What at first sight seems to be a rose-tinted view of paradise is in reality an insightful portrait of today’s Bulgaria. This film is a touching study of a microcosm which represents an entire society; a human mosaic of personal and political stories in which smouldering conflicts and heated discussions come together to form a multifaceted whole. For here in the pit on Golden Beach is where opposing worldviews and overarching trends collide, and, floating above it all even in the most beautiful weather, is the dark cloud of monetisation that has infiltrated every last corner of our lives.

The Pit will screen at Berlinale between on 13 and 14 February.
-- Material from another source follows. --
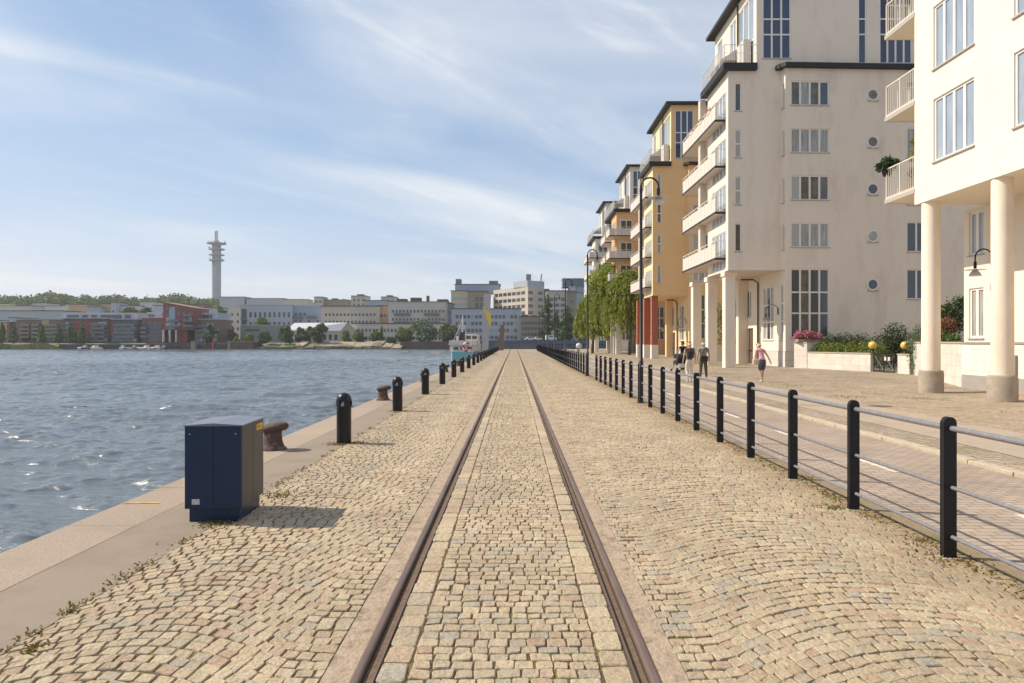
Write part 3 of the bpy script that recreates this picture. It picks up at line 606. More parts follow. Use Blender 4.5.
mat('cast_rust', (0.10, 0.058, 0.043), 0.8, col2=(0.055, 0.036, 0.030), nscale=7, stain=(0.30, 0.24, 0.19), sscale=9, slo=0.55, shi=0.75, bump=0.7, bscale=30, bdist=0.01)
def mooring(i, y):
    t = empty('mooring_bollard', ORD[i] + ' rusty mushroom mooring bollard on the granite quay edge' + (', just behind the blue cabinet' if i == 0 else ''), 'mooring bollard', (-3.72, y, 0), group='rusty mooring bollards on the quay edge')
    m = MB(); m.lathe([(0.20, -0.01), (0.20, 0.02), (0.165, 0.05), (0.14, 0.12), (0.13, 0.24), (0.14, 0.29)], 24, shear=-0.04)
    vs = []
    m.build('stem', MATS['cast_rust'], t)
    h = MB(); h.lathe([(0.10, 0.275), (0.17, 0.285), (0.20, 0.315), (0.205, 0.345), (0.185, 0.385), (0.12, 0.41), (0.004, 0.415)], 26, sx=1.02, sy=0.9, c=(0.02, 0, 0)); 
    h.v = [(x, yy, z + x * 0.10) for x, yy, z in h.v]; h.build('head', MATS['cast_rust'], t)
for i in range(6): mooring(i, 10.55 + 8.85 * i)

# fences -----------------------------------------------------------
def fence(label, ys, extend0=0.0, extend1=0.0):
    y0 = ys[0]; t = empty('railing_fence', label, 'fence', (FX(y0), y0, 0), rz=-math.atan(0.0075))
    pm = MB(); hw, hd, H = 0.046, 0.024, 1.085
    out_ = [(-hw, 0), (-hw, H - hw)] + [(-hw * math.cos(a), H - hw + hw * math.sin(a)) for a in [R(x) for x in range(15, 180, 15)]] + [(hw, H - hw), (hw, 0)]
    n_ = len(out_); vs = [(x, -hd, z) for x, z in out_] + [(x, hd, z) for x, z in out_]
    pm.add(vs, [tuple(range(n_))[::-1], tuple(range(n_, 2 * n_))] + [((i + 1) % n_, i, n_ + i, n_ + (i + 1) % n_) for i in range(n_)][::1])
    p0 = pm.build('post', MATS['black_paint'], t, 0.004)
    p0.location = (0, 0, 0)
    for y in ys[1:100]:
        c = p0.copy(); COL.objects.link(c); c.parent = t; c.location = (0, y - y0, 0)
    for z, r in ((1.0, 0.023), (0.545, 0.0165), (0.165, 0.0165)):
        m = MB(); m.tube([(0.012, -extend0, z), (0.012, ys[-1] - y0 + extend1, z)], r, 12); m.build('rail', MATS['rail_metal'], t)
    if len(ys) < 30:
        m = MB(); m.box(-0.075, 0.075, -0.06, 0.06, -0.02, 0.006); f0 = m.build('footing', MATS['kerb_stone'], t)
        for y in ys[1:]: c = f0.copy(); COL.objects.link(c); c.parent = t; c.location = (0, y - y0, 0)
    return t
ys1 = [2.29 + 1.5 * k for k in range(19)]
fence('black post fence with three grey rails from the foreground to the gap', ys1, 3.0)
ys2 = [33.6 + 1.5 * k for k in range(64)]
fence('farther run of black post railing beyond the gap towards the end of the quay', ys2)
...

                                                                                                                                                                     (Still from Olanda, dir. Bernd Schoch)

Berlinale Retrospective

Verriegelte Zeit
dir. Sibylle Schönemann
Germany, 1991

In 1990, workers tore down the border post between East and West Germany at Wartha, built not too long before. It was here in 1985 that director Sibylle Schönemann crossed to the West under a system known as “amnesty”, by which the West bought the freedom of convicted East German criminals. One year previously, Schönemann had applied for an exit visa, which led to a prison sentence for “interfering with state activities”. In this documentary, she returns to the prisons where she was held, and documents her attempts to talk to the people involved in her case, including judges, jury members, prison officers, members of the Stasi secret police, her former boss, Hans Dieter Mäde of the state-run movie studio DEFA, and Wolfgang Vogel, the lawyer who arranged her release to West Germany. Not all of them are willing to talk … Schönemann takes an unequivocally subjective approach in laying bare the effects of the system; in dialogue with a fellow prisoner, she talks about the psychological pressure and trauma it produced. In disquieting encounters, her subjects accept no responsibility for the injustices they imposed, and the director is faced with the painful processing of the past.

Verriegelte Zeit will screen at Berlinale’s Retrospective section on 10 and 14 February.